What you should do:
Look below and pull out each line with the word "script".

[Records excerpted from a collection]
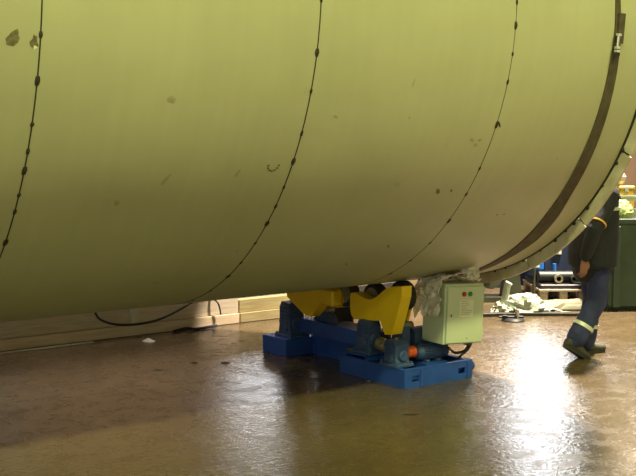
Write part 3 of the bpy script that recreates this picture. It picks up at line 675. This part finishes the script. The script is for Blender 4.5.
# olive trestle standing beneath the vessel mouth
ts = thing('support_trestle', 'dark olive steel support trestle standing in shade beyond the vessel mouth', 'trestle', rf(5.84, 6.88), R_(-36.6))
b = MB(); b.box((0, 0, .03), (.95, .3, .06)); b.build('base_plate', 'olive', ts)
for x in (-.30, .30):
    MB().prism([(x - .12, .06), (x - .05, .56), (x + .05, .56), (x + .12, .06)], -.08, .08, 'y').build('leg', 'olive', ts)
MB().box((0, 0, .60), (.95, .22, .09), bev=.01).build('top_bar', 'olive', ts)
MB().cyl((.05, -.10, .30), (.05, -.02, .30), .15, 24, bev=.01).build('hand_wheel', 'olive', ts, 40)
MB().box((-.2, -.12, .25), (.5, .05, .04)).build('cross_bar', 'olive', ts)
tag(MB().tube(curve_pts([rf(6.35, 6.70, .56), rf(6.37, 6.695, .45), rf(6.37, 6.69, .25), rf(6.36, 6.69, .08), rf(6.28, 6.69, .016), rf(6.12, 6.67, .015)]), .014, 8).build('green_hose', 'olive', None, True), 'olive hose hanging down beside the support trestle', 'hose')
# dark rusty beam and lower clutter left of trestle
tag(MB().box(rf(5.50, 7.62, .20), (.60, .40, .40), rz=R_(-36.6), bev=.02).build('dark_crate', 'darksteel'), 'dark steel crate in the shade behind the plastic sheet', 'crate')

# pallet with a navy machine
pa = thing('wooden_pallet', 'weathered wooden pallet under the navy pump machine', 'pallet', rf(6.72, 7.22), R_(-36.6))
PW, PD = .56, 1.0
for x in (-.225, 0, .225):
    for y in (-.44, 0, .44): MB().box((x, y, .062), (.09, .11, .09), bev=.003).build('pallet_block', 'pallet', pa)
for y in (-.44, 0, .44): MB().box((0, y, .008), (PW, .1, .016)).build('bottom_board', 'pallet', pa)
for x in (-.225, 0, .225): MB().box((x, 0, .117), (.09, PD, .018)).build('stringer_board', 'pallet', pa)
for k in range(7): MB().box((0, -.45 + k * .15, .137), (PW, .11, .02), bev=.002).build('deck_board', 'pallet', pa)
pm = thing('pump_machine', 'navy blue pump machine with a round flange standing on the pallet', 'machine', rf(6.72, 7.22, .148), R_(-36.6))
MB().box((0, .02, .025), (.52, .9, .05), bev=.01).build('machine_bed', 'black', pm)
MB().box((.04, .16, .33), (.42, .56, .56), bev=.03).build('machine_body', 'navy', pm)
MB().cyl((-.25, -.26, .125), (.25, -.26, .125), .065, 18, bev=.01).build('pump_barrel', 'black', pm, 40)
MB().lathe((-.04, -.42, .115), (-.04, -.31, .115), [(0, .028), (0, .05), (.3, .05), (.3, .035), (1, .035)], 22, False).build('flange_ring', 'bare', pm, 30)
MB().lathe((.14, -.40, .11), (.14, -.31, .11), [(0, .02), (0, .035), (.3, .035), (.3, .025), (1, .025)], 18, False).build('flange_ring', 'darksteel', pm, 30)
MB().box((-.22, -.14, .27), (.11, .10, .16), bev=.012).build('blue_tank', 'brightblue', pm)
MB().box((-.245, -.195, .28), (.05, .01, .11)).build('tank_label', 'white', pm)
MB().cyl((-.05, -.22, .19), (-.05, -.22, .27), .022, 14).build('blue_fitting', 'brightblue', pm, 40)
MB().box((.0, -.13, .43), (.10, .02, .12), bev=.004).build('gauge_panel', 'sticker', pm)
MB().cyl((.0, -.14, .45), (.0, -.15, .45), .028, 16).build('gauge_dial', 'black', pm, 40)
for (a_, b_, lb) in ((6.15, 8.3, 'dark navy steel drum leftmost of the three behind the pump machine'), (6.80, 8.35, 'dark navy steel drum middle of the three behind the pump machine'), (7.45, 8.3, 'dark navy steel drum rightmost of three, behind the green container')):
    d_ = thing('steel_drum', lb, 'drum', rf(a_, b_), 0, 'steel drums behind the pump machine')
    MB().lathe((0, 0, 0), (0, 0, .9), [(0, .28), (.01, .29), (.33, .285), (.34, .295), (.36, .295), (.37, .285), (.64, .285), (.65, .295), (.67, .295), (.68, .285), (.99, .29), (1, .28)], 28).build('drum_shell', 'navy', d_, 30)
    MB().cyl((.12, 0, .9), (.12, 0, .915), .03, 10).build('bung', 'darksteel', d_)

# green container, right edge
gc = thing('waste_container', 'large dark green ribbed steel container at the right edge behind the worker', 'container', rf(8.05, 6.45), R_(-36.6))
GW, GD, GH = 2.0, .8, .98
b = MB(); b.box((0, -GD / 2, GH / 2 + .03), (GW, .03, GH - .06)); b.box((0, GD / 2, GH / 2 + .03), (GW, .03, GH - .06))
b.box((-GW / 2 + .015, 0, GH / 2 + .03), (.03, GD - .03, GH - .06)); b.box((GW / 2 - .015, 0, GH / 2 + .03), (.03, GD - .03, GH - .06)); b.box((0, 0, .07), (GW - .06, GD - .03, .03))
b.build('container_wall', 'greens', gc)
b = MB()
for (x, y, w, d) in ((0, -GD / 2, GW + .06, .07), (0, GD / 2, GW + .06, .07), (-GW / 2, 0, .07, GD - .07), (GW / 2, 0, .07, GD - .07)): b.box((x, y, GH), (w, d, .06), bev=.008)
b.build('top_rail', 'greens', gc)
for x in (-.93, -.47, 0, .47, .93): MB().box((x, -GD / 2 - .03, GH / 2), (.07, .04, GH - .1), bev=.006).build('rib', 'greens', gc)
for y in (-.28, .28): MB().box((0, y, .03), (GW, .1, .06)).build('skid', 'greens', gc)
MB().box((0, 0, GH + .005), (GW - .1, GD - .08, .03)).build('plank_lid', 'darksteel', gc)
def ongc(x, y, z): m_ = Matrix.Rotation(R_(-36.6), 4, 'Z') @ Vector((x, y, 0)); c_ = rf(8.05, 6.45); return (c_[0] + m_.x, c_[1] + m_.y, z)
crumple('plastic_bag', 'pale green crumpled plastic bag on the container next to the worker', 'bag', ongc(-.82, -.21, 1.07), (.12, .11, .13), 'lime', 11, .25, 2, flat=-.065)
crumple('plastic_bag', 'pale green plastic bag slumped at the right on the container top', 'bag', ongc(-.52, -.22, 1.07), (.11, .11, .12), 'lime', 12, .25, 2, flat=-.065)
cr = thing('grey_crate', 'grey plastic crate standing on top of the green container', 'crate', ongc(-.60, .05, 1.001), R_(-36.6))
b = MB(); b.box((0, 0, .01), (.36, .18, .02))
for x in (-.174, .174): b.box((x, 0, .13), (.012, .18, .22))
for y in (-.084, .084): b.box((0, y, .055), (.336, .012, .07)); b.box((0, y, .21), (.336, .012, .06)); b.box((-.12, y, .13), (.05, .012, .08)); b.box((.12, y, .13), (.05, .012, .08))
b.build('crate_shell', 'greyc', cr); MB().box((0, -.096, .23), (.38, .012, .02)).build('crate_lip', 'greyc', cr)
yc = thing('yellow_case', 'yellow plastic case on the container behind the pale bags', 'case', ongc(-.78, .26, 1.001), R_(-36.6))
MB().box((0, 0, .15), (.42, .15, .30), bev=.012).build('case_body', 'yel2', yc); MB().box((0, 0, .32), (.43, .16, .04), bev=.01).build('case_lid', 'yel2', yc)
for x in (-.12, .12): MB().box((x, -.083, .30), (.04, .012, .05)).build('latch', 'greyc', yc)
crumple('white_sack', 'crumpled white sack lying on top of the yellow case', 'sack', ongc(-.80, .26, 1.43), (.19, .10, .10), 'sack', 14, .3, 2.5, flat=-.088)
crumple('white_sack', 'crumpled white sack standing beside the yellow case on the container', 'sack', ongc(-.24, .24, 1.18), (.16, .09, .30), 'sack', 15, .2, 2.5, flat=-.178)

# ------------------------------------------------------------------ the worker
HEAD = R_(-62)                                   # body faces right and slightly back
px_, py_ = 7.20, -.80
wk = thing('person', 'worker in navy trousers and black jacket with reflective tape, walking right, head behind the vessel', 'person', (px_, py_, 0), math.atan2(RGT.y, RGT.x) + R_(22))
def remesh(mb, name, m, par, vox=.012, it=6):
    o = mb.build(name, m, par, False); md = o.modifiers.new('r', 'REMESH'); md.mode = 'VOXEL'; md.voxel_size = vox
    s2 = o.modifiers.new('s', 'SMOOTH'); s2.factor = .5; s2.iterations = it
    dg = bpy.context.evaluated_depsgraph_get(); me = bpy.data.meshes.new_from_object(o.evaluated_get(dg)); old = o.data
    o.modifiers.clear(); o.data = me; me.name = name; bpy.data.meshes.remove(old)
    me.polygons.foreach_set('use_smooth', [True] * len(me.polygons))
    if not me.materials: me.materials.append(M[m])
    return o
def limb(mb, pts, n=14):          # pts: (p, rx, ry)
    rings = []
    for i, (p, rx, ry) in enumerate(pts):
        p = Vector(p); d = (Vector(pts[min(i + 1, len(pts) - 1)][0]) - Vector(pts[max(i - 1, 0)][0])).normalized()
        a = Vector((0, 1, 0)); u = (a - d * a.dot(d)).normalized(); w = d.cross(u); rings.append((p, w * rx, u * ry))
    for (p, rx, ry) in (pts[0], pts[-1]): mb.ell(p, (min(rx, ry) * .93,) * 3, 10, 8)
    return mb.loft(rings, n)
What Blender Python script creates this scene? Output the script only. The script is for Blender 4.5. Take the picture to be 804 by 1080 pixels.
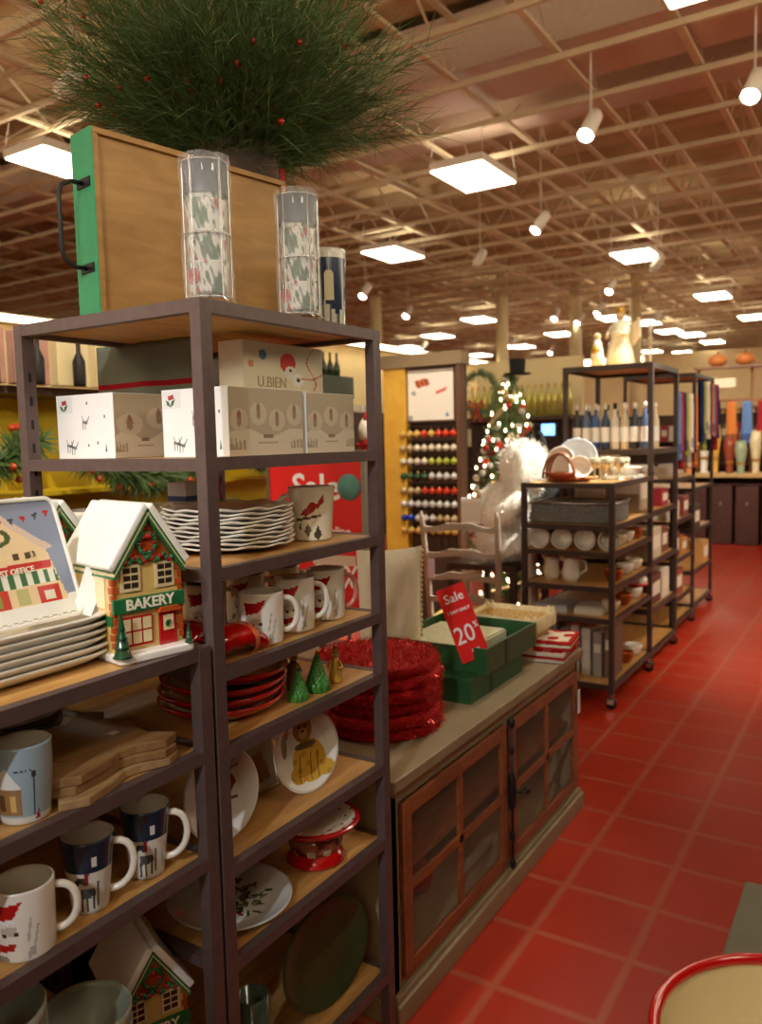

Solution to the exercise:
Write part 3 of the bpy script that recreates this picture. It picks up at line 675. This part finishes the script. The script is for Blender 4.5.
What Blender Python script creates this scene? Output the script only. The script is for Blender 4.5. Take the picture to be 804 by 1080 pixels.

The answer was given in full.